6.   Fund shall execute purchase and redemption orders for a Portfolio’s Shares that relate to Contracts funded by Separate Accounts either registered under the 1940 Act or not so registered in the same manner, but only to the extent that Insurance Company represents and warrants that it is legally or contractually obligated to treat such orders in the same manner. Each order for Portfolio Shares placed by Insurance Company that is attributable, in whole or in part, to Contracts funded by an unregistered Separate Account shall be deemed to constitute such representation and warranty by Insurance Company unless the order specifically states to the contrary. Otherwise, Fund shall treat orders attributable to unregistered Separate Account Contracts in the same manner as orders for the General Account.
     
7.   Fund shall execute purchase or redemption orders for a Portfolio’s Shares that do not satisfy the conditions specified in this Schedule at the Portfolio’s NAV next determined after such conditions have been satisfied.

       
   
1 “Insurance Company” as used in this Schedule 2 may also (or in the alternative) refer to Contract Distributor as appropriate.

8.   If Fund provides Insurance Company with materially incorrect net asset value per share information through no fault of Insurance Company, Insurance Company, on behalf of the Separate Account, may be entitled to an adjustment to the number of Shares purchased or redeemed to reflect the correct net asset value per share in accordance with Fund’s current policies for correcting pricing errors.
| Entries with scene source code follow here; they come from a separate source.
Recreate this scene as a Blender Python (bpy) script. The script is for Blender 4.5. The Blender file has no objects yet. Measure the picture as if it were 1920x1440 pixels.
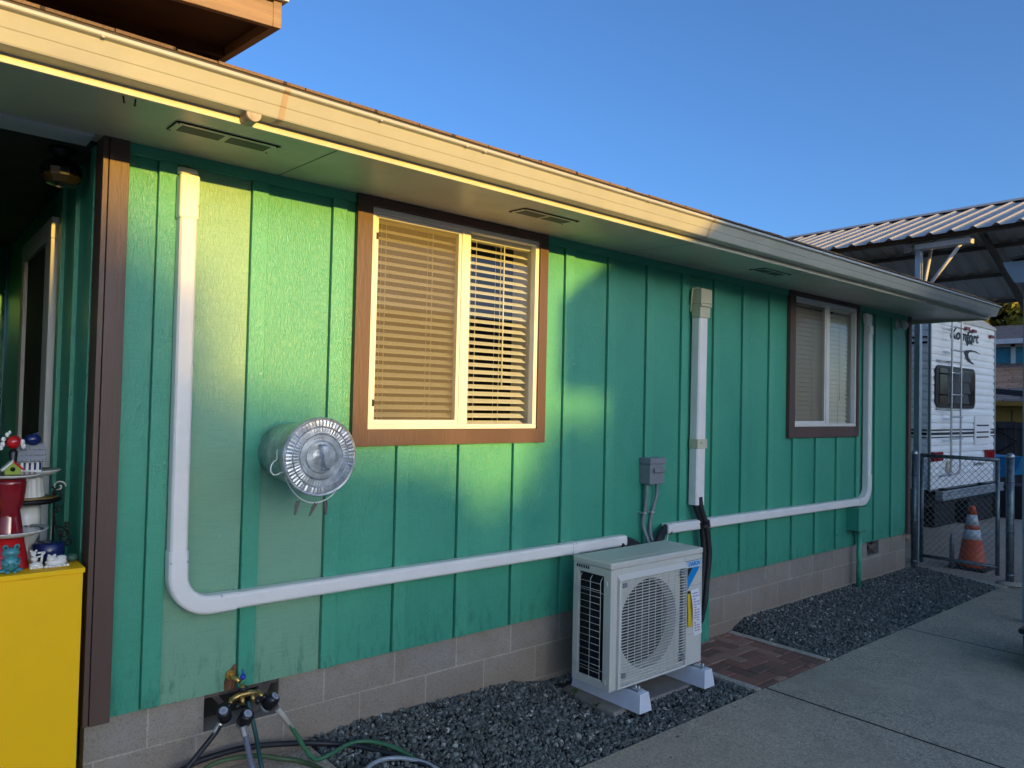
import bpy, math, random
import numpy as np
from mathutils import Vector, Matrix
rnd = random.Random(7)
R = math.radians
scene = bpy.context.scene
COL = scene.collection

# ------------------------------------------------------------------ camera
cam_d = bpy.data.cameras.new("camera"); cam = bpy.data.objects.new("camera", cam_d); COL.objects.link(cam)
fw = Vector((0.64719043, 0.76187517, 0.02628242)); rt = Vector((0.76156739, -0.64770011, 0.0223536)); up = Vector((-0.03405377, -0.0055488, 0.9994046))
M = Matrix((rt, up, -fw)).transposed().to_4x4(); M.translation = Vector((-0.871, -3.402, 1.328))
cam.matrix_world = M
cam_d.sensor_width = 36; cam_d.lens = 1388.7 / 1920 * 36
cam_d.clip_start = 0.05; cam_d.clip_end = 1500
scene.camera = cam
# ------------------------------------------------------------------ sky, sun, exposure
SUN_EL = 4.6
SUN_AZ = 180.0          # direction the light comes from, degrees clockwise from +y
w = bpy.data.worlds.new("World"); scene.world = w; w.use_nodes = True
nt = w.node_tree; bg = nt.nodes["Background"]
sky = nt.nodes.new("ShaderNodeTexSky"); sky.sky_type = 'NISHITA'; sky.sun_disc = False
sky.sun_elevation = R(SUN_EL); sky.sun_rotation = R(SUN_AZ)
sky.air_density = 0.6; sky.dust_density = 2.8; sky.ozone_density = 3.2
nt.links.new(sky.outputs[0], bg.inputs[0]); bg.inputs[1].default_value = 0.15
sl = bpy.data.lights.new("sun", 'SUN'); sl.energy = 2.0; sl.angle = R(0.5); sl.color = (1.0, 0.59, 0.10)
so = bpy.data.objects.new("sun", sl); COL.objects.link(so); so.location = (0, -20, 20)
az = R(SUN_AZ); el = R(SUN_EL)
sd = Vector((math.sin(az) * math.cos(el), math.cos(az) * math.cos(el), math.sin(el)))
so.rotation_euler = sd.to_track_quat('Z', 'Y').to_euler()
vs = scene.view_settings
vs.view_transform = 'Standard'; vs.look = 'None'; vs.gamma = 1; vs.use_curve_mapping = False
vs.exposure = 1.7
scene.cycles.max_bounces = 8; scene.cycles.transparent_max_bounces = 24; scene.cycles.sample_clamp_indirect = 6

# ------------------------------------------------------------------ helpers
def tag(o, label=None, cat=None, group=None, kind=None):
    if label: o["label"] = label
    if cat: o["category"] = cat
    if group: o["group"] = group
    if kind: o["kind"] = kind
    return o
def empty(name, loc, label, cat, group=None):
    o = bpy.data.objects.new(name, None); COL.objects.link(o); o.location = loc; o.empty_display_size = 0.1
    return tag(o, label, cat, group)
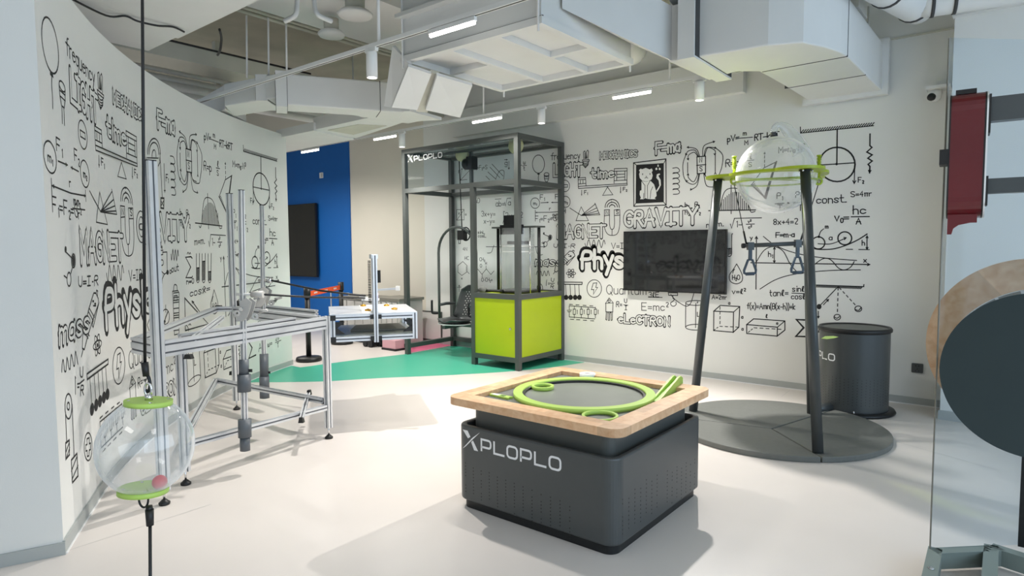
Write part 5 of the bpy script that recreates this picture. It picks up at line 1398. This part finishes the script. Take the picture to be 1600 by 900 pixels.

Any material error in the calculation of net asset value per share, dividend rate or capital gain distribution rate information shall be reported promptly upon discovery to Insurance Company.
     
For transactions through the NSCC’s Fund/SERV service
     
9.   Insurance Company and Lazard each (a) represents that it has entered into a membership agreement with the NSCC and it is eligible to participate in the NSCC’s Fund/SERV system and (b) agrees to perform all duties assigned to it by the NSCC and to conduct its activities in accordance with the rules, regulations, policies and procedures of the NSCC, as applicable.
     
10.   Insurance Company shall use its best efforts to transmit all transactions in Shares through Fund/SERV by 8:00 p.m., Eastern time each Business Day or, if Insurance Company is using the Defined Contribution Clearing Service of the NSCC (“DCCS”) and uses the settlement override indicator, 6:00 a.m. on the next Business Day (“T+1”). If Insurance Company fails to transmit such transactions through Fund/SERV by 12:00 a.m., Eastern time on T+1, or, if Insurance Company is using DCCS and uses the settlement override indicator, by 6:00 a.m. on T+1, Insurance Company shall notify Lazard by 9:00 a.m., Eastern time on T+1 of such failure.
     
For manual transactions
     
Unless processed using the NSCC’s Fund/SERV interfaces in the customary manner as prescribed by the NSCC, operational responsibilities will be executed as described below.
     
11.   Insurance Company shall transmit net purchase or redemption orders to Fund or its designee by 9:30 a.m. Eastern time on the Business Day next following the effective trade date. For informational purposes only, Insurance Company shall separately describe the amount of Shares of each Portfolio that are being purchased, redeemed, or exchanged from one Portfolio to the other.
     
12.   Insurance Company shall pay for any net purchase order by wiring Federal Funds to Fund or its designated custodial account by 4:00 p.m. Eastern time on the same Business Day it transmits the order to Fund. If Fund does not receive such payment by 4:00 p.m., Insurance Company shall promptly, upon Fund’s request, reimburse Fund for any charges, costs, fees, interest or other expenses incurred by Fund in connection with any advances to, or borrowings or overdrafts by, Fund, or any similar expenses incurred by Fund, as a result of portfolio transactions effected by Fund based upon such purchase request.
     
13.   Fund shall pay for any net redemption order by wiring the redemption proceeds to Insurance Company, except as provided below, within two Business Days after Insurance Company transmits such order to Fund or, upon notice to Insurance Company, such longer period as permitted by the 1940 Act or the rules, orders or regulations thereunder. In the case of any net redemption order valued at or greater than $1 million, Fund shall wire such amount to Insurance Company within seven days of the order. In the case of any net redemption order requesting the application of proceeds from the redemption of one Portfolio’s Shares to the purchase of another Portfolio’s Shares, Fund shall so apply such proceeds the same Business Day that Insurance Company transmits such order to Fund.